··· Source material
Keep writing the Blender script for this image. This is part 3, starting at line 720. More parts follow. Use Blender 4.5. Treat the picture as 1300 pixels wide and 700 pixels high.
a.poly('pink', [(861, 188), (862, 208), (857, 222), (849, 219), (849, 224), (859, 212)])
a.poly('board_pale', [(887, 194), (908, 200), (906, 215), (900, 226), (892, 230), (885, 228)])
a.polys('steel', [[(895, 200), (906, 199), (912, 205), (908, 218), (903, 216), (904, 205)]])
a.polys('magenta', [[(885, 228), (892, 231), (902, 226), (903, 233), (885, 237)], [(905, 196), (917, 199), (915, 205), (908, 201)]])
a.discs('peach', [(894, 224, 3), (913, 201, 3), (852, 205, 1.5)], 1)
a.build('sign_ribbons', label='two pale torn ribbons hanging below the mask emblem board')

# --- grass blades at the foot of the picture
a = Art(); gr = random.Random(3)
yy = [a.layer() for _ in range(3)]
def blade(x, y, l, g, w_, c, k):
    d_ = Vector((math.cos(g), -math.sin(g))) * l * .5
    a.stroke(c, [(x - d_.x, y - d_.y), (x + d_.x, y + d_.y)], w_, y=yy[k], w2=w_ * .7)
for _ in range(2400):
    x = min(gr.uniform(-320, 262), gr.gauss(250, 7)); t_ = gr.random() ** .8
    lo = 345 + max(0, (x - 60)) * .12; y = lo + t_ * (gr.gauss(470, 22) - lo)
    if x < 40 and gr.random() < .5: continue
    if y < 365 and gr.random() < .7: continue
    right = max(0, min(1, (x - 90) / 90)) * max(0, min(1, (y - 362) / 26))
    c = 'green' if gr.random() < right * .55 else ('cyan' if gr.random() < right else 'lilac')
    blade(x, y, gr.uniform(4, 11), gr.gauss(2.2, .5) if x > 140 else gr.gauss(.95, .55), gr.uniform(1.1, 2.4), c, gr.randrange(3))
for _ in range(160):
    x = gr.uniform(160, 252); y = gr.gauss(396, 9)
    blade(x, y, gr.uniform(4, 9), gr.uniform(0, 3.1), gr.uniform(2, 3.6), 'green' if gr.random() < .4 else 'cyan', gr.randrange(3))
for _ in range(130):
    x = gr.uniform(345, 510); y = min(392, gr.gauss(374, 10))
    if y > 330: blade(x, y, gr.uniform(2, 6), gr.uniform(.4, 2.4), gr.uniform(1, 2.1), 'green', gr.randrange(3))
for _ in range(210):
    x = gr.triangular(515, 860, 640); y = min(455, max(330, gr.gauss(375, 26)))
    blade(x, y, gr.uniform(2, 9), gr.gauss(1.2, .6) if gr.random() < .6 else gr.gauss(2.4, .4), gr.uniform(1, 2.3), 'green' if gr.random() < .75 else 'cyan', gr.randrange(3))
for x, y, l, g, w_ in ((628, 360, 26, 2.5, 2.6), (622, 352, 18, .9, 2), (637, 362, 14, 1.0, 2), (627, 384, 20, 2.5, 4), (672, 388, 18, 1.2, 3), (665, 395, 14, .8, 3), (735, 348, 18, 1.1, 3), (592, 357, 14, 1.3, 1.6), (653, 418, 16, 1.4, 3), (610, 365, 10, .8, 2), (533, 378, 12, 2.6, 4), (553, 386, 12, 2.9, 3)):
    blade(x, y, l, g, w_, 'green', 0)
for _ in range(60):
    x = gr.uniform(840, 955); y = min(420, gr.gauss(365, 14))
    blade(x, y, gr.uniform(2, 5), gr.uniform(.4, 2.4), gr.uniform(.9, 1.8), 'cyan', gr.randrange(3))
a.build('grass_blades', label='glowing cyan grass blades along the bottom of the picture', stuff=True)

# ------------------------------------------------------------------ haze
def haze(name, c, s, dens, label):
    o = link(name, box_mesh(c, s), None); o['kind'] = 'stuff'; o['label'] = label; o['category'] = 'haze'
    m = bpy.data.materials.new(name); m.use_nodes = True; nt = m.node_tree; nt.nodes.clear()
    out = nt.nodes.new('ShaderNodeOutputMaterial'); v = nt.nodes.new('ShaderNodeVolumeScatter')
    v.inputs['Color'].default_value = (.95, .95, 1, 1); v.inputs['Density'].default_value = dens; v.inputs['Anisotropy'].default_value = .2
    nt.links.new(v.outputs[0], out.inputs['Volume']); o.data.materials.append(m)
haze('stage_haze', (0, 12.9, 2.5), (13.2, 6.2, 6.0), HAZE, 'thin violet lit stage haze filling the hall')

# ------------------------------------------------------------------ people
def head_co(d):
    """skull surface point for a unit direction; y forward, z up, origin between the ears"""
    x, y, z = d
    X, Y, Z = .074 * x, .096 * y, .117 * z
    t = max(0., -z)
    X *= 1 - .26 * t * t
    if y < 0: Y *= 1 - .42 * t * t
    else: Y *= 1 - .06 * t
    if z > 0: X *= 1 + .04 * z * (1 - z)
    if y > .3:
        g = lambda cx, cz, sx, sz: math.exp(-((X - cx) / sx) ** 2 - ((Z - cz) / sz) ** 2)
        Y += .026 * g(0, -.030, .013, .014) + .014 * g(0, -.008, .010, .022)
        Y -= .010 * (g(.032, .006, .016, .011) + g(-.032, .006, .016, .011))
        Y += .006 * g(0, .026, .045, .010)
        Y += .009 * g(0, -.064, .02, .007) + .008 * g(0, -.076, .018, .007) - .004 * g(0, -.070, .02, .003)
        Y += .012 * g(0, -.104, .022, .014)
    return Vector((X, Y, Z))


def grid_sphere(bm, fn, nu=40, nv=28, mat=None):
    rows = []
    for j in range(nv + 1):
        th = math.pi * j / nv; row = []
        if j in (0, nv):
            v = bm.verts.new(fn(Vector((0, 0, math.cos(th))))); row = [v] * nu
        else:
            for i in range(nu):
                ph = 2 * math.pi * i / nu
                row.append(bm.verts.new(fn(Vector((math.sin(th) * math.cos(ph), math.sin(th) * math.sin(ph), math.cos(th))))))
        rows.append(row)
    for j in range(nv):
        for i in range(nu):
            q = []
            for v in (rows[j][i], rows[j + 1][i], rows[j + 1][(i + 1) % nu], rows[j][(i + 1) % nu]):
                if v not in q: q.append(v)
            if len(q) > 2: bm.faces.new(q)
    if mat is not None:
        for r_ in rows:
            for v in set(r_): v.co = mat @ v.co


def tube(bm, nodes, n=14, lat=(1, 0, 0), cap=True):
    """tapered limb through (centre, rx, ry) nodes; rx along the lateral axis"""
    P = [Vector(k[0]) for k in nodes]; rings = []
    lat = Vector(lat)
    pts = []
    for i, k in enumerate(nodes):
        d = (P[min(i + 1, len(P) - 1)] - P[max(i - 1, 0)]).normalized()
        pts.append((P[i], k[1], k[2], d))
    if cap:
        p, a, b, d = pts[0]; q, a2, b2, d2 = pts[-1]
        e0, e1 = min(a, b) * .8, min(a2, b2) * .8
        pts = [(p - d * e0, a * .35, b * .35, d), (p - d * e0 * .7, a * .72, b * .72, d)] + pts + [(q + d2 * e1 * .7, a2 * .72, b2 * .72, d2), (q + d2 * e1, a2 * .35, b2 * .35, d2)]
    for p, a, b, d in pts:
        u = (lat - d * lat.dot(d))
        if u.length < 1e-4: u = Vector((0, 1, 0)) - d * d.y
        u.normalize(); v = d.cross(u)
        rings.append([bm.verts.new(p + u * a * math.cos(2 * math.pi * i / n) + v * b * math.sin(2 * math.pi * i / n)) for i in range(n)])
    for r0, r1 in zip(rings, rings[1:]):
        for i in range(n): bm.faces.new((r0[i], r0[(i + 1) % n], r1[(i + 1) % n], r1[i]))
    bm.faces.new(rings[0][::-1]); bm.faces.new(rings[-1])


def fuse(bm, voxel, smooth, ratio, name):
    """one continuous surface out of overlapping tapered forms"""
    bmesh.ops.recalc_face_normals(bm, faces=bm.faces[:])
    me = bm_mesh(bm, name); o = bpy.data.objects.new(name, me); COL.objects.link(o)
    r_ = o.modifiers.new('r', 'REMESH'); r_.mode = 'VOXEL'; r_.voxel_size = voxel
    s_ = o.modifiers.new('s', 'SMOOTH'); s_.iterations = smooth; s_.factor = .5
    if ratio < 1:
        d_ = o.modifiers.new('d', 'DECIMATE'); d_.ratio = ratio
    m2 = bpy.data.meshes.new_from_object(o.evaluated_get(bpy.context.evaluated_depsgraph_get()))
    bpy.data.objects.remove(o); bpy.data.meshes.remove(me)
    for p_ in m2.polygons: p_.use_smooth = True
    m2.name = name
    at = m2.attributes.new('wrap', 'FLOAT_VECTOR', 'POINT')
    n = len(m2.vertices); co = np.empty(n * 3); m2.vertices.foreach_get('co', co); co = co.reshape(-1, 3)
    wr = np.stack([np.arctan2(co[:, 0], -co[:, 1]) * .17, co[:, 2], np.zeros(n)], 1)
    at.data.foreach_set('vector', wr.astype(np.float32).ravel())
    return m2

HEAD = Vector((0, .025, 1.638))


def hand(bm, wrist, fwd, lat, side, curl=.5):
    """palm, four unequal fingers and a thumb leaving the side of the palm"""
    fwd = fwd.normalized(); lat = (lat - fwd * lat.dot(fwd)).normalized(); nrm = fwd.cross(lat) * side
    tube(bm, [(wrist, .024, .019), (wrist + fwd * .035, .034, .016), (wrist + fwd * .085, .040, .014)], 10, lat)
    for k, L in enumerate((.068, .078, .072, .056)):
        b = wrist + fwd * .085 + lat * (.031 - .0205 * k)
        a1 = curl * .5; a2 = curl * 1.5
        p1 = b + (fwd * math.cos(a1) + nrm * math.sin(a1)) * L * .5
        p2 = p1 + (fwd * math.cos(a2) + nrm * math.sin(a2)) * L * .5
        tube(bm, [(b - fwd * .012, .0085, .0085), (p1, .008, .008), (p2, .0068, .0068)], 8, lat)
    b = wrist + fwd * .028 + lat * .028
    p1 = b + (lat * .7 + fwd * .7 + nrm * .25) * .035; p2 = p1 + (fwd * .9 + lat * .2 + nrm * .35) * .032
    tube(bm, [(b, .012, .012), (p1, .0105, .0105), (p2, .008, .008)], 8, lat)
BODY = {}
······
### [What the task asks]
In the listing above, reproduce the first line and each one after it through the line that contains "a.build('sign_ribbons', label='two pale".

### [Finished task]
Keep writing the Blender script for this image. This is part 3, starting at line 720. More parts follow. Use Blender 4.5. Treat the picture as 1300 pixels wide and 700 pixels high.
a.poly('pink', [(861, 188), (862, 208), (857, 222), (849, 219), (849, 224), (859, 212)])
a.poly('board_pale', [(887, 194), (908, 200), (906, 215), (900, 226), (892, 230), (885, 228)])
a.polys('steel', [[(895, 200), (906, 199), (912, 205), (908, 218), (903, 216), (904, 205)]])
a.polys('magenta', [[(885, 228), (892, 231), (902, 226), (903, 233), (885, 237)], [(905, 196), (917, 199), (915, 205), (908, 201)]])
a.discs('peach', [(894, 224, 3), (913, 201, 3), (852, 205, 1.5)], 1)
a.build('sign_ribbons', label='two pale torn ribbons hanging below the mask emblem board')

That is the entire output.